The report went on to state that “this discrepancy suggests the actual performance characteristics of these building types are not well understood by the design community … It is clear there is a need for significant additional research into the performance characteristics for these building types and for direct feedback to the design and owner community. The data also suggest LEED may need to re-evaluate how these project types are treated with respect to energy performance achievement.”

The report goes on at length regarding plug loads in general and how they were treated prior to NC 2.2 and basically concludes that modeling was all over the place. So there are no apples to compare our new NC 2.2 apples to. It looks like some of the apples are oranges, some are coconuts, some are … you see where I’m going here.

So What's My Point?

I have used almost 1,800 of my 2,000 allotted words for this column to bash LEED and demonstrate that it is really the wrong tool to apply to data centers, at least for now. I have cast aspersions at previous LEED-certified data centers and may have implied that their designers gamed the system. In reality, I think no such thing. I just am saying the rules have changed dramatically.

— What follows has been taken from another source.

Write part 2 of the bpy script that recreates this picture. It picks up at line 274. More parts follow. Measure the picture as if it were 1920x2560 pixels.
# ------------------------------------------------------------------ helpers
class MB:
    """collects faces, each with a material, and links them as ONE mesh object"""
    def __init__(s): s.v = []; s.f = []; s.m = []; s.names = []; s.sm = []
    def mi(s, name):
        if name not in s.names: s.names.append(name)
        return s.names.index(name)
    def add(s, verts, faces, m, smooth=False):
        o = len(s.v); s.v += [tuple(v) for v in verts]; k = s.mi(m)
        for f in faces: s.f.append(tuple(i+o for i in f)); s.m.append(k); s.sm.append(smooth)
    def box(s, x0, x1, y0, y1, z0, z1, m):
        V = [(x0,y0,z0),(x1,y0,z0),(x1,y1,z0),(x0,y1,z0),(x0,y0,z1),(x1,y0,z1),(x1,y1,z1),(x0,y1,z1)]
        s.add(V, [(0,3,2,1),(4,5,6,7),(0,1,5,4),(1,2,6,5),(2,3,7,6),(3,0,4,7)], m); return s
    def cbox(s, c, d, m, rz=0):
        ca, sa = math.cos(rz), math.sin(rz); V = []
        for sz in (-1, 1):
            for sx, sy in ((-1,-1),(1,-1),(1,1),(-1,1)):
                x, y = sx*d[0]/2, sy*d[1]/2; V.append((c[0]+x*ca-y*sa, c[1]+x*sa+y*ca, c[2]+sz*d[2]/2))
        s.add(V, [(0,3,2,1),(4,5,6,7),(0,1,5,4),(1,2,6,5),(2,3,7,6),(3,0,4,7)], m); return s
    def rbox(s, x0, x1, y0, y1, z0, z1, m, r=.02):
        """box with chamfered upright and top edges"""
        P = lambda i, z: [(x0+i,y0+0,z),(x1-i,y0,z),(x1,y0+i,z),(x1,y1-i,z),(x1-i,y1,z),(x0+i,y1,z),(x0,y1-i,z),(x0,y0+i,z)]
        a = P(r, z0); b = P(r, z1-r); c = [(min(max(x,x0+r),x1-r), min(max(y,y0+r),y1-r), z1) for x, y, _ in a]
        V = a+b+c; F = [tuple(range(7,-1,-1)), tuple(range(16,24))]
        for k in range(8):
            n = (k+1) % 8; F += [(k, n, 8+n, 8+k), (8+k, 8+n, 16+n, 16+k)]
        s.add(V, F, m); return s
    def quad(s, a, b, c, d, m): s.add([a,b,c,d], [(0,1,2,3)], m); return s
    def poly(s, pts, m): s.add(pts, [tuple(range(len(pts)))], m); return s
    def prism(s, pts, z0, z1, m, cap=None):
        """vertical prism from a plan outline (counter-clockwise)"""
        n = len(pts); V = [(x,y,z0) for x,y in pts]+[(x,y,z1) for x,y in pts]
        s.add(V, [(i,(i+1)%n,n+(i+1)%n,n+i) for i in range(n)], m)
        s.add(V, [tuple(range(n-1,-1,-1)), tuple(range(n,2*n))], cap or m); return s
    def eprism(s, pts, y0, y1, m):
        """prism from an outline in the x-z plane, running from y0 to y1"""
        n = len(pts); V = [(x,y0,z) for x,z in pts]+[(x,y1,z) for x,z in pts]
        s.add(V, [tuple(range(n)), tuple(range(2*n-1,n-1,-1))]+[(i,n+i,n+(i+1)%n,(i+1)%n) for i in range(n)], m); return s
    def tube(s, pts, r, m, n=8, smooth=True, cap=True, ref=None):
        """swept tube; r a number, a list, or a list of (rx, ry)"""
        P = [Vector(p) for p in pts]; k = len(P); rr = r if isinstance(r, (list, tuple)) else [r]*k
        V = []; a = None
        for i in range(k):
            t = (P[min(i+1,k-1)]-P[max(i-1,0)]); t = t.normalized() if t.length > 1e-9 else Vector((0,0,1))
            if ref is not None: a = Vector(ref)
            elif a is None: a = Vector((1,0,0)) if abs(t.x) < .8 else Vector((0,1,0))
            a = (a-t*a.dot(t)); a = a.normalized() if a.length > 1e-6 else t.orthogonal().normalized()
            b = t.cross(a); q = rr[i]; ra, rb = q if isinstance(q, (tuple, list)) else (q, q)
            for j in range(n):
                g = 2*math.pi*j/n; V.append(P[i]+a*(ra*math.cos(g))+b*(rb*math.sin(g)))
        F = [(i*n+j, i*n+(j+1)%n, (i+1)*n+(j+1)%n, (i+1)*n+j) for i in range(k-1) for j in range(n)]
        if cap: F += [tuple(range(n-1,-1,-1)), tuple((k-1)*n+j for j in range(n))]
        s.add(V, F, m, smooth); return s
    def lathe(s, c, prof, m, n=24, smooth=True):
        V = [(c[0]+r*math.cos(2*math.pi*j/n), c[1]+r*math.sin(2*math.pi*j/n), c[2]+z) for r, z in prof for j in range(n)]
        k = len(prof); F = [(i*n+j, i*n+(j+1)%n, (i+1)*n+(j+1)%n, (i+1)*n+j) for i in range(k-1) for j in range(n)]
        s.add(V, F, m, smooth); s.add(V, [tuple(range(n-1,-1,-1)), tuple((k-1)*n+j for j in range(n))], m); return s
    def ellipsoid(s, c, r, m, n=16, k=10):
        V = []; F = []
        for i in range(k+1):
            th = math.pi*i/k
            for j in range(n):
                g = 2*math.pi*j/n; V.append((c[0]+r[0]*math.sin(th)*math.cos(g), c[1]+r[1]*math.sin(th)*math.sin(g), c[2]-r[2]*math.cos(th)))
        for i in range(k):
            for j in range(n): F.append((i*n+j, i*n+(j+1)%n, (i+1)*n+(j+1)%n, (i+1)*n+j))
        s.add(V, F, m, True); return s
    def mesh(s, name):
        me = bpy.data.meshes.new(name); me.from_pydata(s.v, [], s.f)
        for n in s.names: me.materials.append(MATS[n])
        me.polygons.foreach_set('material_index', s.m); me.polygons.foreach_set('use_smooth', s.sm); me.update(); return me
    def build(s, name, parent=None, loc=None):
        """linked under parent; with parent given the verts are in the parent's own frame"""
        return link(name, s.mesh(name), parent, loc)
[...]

You might think that I think no data center can ever be certified under NC, and I would tell you you’re wrong. There will always be creative and dedicated design teams that will make LEED a priority and find ways to get there. Especially when companies like Google and Microsoft are footing the bill for more aggressive and progressive facilities.

But most of us don’t work for Internet giants. Data centers are popping up all over the place, and their sizes and Watt densities are all over the map. Most are for clients and owners whose primary business isn’t IT - folks whose facility know-how is probably commercially or institutionally base; people who operate office buildings, college campuses, primary, and secondary schools, etc. These are the very people who have fallen in behind LEED, and for good reason.

The purpose of this article is to educate and enable you to intelligently and convincingly redirect the discussion of a green data center away from the LEED model, and instead to one that is more organic and project-specific. LEED may actually end up being right for your project, but it should be an outcome, not a driver, in the discussion. The destination should always be a green data center. I’m just saying that as the ones who are responsible for guiding the energy discussion, we need to start from a different perspective.

A green data center may in fact be an oxymoron, but that shouldn’t stop you and your team from creating the most environmentally responsible oxymoron possible. So admit to your client that their building is in fact an energy hog and not automatically a candidate for LEED. But then, I say sidle up to that pig, put on that green lip gloss, and with intelligence and conviction … go for it … and kiss her like you mean it.ES

References

1. Turner, Melanie, “$100M data center rises,”Sacramento Business Journal, June 13, 2008.
2. USGBC, Credit Interpretation Rulings, Energy & Atmosphere: Optimize Energy Performance, date of CIR 2/28/2007, date of ruling 3/23/2007.
3. USGBC, Credit Interpretation Rulings, Energy & Atmosphere: Optimize Energy Performance, date of CIR 7/10/2007, date of ruling 8/13/2007.
4. Interpretation IC 90.1-2004-X OF ANSI/ASHRAE/IESNA Standard 90.1-2004, Energy Standard for Buildings Except Low-Rise Residential Buildings, date approved –April 12, 2008.
5. EPA, Report to Congress on Server and Data Center Energy Efficiency Public Law 109-431, August 2, 2007.
6. NBI/USGBC, Energy Performance of LEED for New Construction Buildings, March 4, 2008.